Diante da grandeza do “reino”, todos os bens materiais ficam sem
valor. Mas como toda comparação é imperfeita, o encontrador do
tesouro e o comprador da pérola manifestam também uma ideia
egoísta, assim como se o “reino” pudesse ser possuído
totalmente por uma pessoa só, o que levou os teólogos do passado a
ensinarem que cada um devia buscar a própria salvação
individualmente. O conceito da salvação como algo realizado no seio
da comunidade cristã só veio a se desenvolver após o Concílio
Vaticano II.
Terceira metáfora:
“O
Reino dos Céus é ainda como uma rede lançada ao mar e que apanha
peixes de todo tipo.”
Levada a rede para a terra, os pescadores recolhem os peixes bons
para os cestos e jogam fora os peixes corrompidos. A imagem da rede
cheia de peixes tem uma conotação diferente das anteriores, por
referir-se a uma situação de seletividade, dando a entender que nem
todos estão aptos a pertencerem ao “reino”. Estes seriam talvez
aqueles que pretendem obter o tesouro ou a pérola sem, contudo, se
desfazerem dos seus bens terrenos, por isso ficam corrompidos e
divididos e precisam ser excluídos do grupo dos eleitos. A parábola
da rede de pesca guarda muita semelhança com aquela comentada no
domingo anterior, no confronto entre o trigo e o joio: o primeiro
será aproveitado, enquanto o segundo será lançado ao fogo. Essas
imagens representativas de algo descartável a ser queimado eram
“indiretas” que Jesus lançava contra os fariseus, que se
misturavam com os autênticos seguidores dele, mas apenas com o
objetivo de observá-lo, buscando um motivo para o acusarem. Durante
muito tempo, essa imagem foi aplicada na teologia às pessoas que não
fazem parte da Igreja Católica, como sendo aquelas destinadas ao
castigo eterno. Felizmente, essa percepção exclusivista do “reino
de Deus” foi superada pela teologia contemporânea, o Papa
Francisco tem insistido nisso em diversas ocasiões, sobretudo quando
trata do tema do ecumenismo: todas as pessoas que vivem a sua
religião de acordo com a sã consciência, com convicção e
seriedade, são aptas à salvação. Ainda há, contudo, muitas
dissensões dentre os membros da hierarquia sobre o tema, porque a
noção solipsista da salvação continua muito forte na mente dos
católicos tradicionalistas.
A parte mais
interessante vem agora, quando Jesus pergunta se todos entenderam.

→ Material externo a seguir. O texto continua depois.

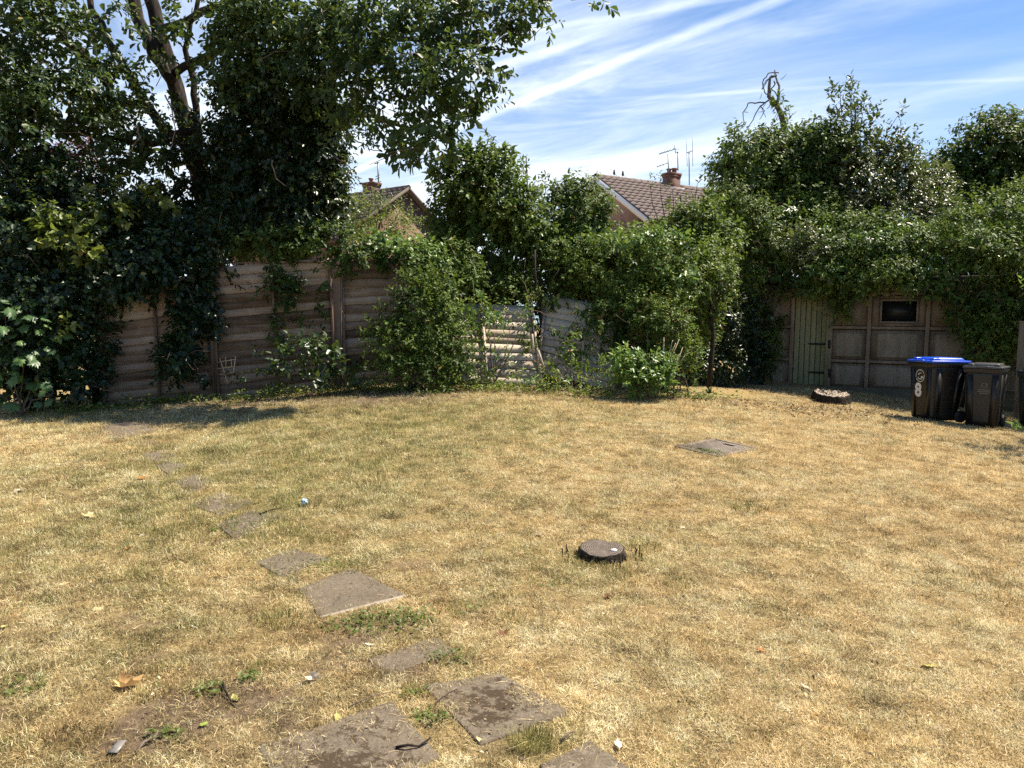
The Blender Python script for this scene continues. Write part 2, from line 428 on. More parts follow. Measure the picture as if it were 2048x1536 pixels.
def stems(name, parent, mat, lines, sides=6):
    """lines: list of (points, radii)"""
    mb = MB()
    for pts, rad in lines: mb.tube(pts, rad, sides)
    return mb.build(name, MT[mat], parent, True, origin=np.array(parent.location))

def pxline(pts, Y):
    """photo polyline -> world points; every entry (px, py[, Y])"""
    return np.array([P(p[0], p[1], p[2] if len(p) > 2 else Y) for p in pts])

def outer_twigs(name, parent, mat, blobs, n, rng, ln=(0.25, 0.6)):
    """thin bare shoots that break the surface of a leafy mass"""
    L = []
    for _ in range(n):
        b = blobs[rng.integers(len(blobs))]; c = P(b[0], b[1], b[4]); R = np.array([b[2] * b[4] / F_PX, b[5], b[3] * b[4] / F_PX]); o = rng.normal(size=3); o[1] = -abs(o[1]); o[2] = abs(o[2]) * .8; o = unit(o)
        s0 = c + o * R * .7; e = s0 + unit(o + rng.normal(0, .5, 3)) * rng.uniform(*ln); m = (s0 + e) / 2 + np.array([0, 0, rng.uniform(-.05, .10)]); L.append((np.array([s0, m, e + [0, 0, rng.uniform(-.15, .05)]]) - 0.0, [.007, .005, .003]))
    return tag(stems(name, parent, mat, L, 4), kind='stuff')

def wiggle(pts, n=5, amp=0.03, rng=None):
    rng = rng or RNG; pts = np.asarray(pts); tt = np.linspace(0, len(pts) - 1, (len(pts) - 1) * n + 1)
    r = np.stack([np.interp(tt, np.arange(len(pts)), pts[:, i]) for i in range(3)], 1)
    r[1:-1] += rng.normal(0, amp, (len(r) - 2, 3)); return r

def base_of(px, Y):
    """point of the ground below a photo column at distance Y"""
    X = P(px, 700, Y)[0]; return np.array([X, Y, float(gz(X, Y))])

# ================================================================== GROUND
GSC = 1.0
def gauss(X, Y, spots):
    r = np.zeros_like(np.asarray(X, float))
    for (c, s, a) in spots: r = r + a * GSC * np.exp(-((X - c[0]) ** 2 + (Y - c[1]) ** 2) / (2 * s * s))
    return r

GREEN_SPOTS = [(G(px, py), s, a) for px, py, s, a in [(560, 905, 1.2, .17), (820, 865, 1.6, .18), (980, 850, 1.4, .12), (330, 1090, 0.8, .17), (500, 1010, 0.8, .13), (180, 960, 0.8, .14),
    (650, 820, 1.1, .16), (1250, 835, 1.5, .12), (1480, 830, 0.8, .08), (1130, 1135, 0.35, .20), (1290, 1090, .4, .10), (770, 1250, 0.22, .3), (700, 1080, .5, .10), (1060, 1485, .09, .8), (280, 1300, .3, .12), (1600, 1100, .8, .06), (1180, 770, 1.0, .35), (150, 830, .8, .3)]]
BARE_SPOTS = [(G(px, py), s, a) for px, py, s, a in [(90, 1480, .28, .18), (420, 1420, .2, .15), (330, 1500, .25, .12), (560, 1430, .16, .25), (480, 1400, .14, .25), (820, 1330, .16, .5), (1000, 1500, .12, .5), (250, 860, .35, .6),
    (300, 885, .25, .5), (470, 1035, .25, .4), (1290, 790, .5, .35), (820, 795, .7, .5), (700, 785, .9, .5), (1390, 1005, .22, .35), (1330, 950, .25, .3), (60, 1400, .3, .15), (1500, 775, .5, .5), (500, 800, 1.2, .5), (150, 815, .8, .4), (1620, 800, .5, .4)]]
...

Eles respondem que sim, então Jesus completa: “todo
o mestre da Lei, que se torna discípulo do Reino dos Céus, é como
um pai de família que tira do seu tesouro coisas novas e velhas.”
O evangelista não explica essa conclusão, que aparentemente está
dissociada das parábolas apresentadas, porque os ouvintes de Jesus
não eram mestres da Lei. Mas sabe-se que havia fariseus infiltrados.
Então, Jesus, sabendo disso, lançava mão do discurso indireto:
ainda há tempo para que os mestres da Lei se convertam para o novo
“reino”, sendo capazes de conciliar os ensinamentos da Torah
mosaica com a Boa Nova cristã. Através de outras passagens dos
evangelhos, sabe-se que nem todos os fariseus se opuseram a Jesus,
mas alguns se converteram e se tornaram seus discípulos, embora
secretamente. Estes foram os que souberam retirar do seu tesouro
familiar as coisas novas e velhas.
Que o divino Mestre
nos conceda a sabedoria salomônica para não ficarmos apegados ao
passado e sempre sabermos transformar velhas doutrinas em novas
ideias, acompanhando a evolução da sociedade.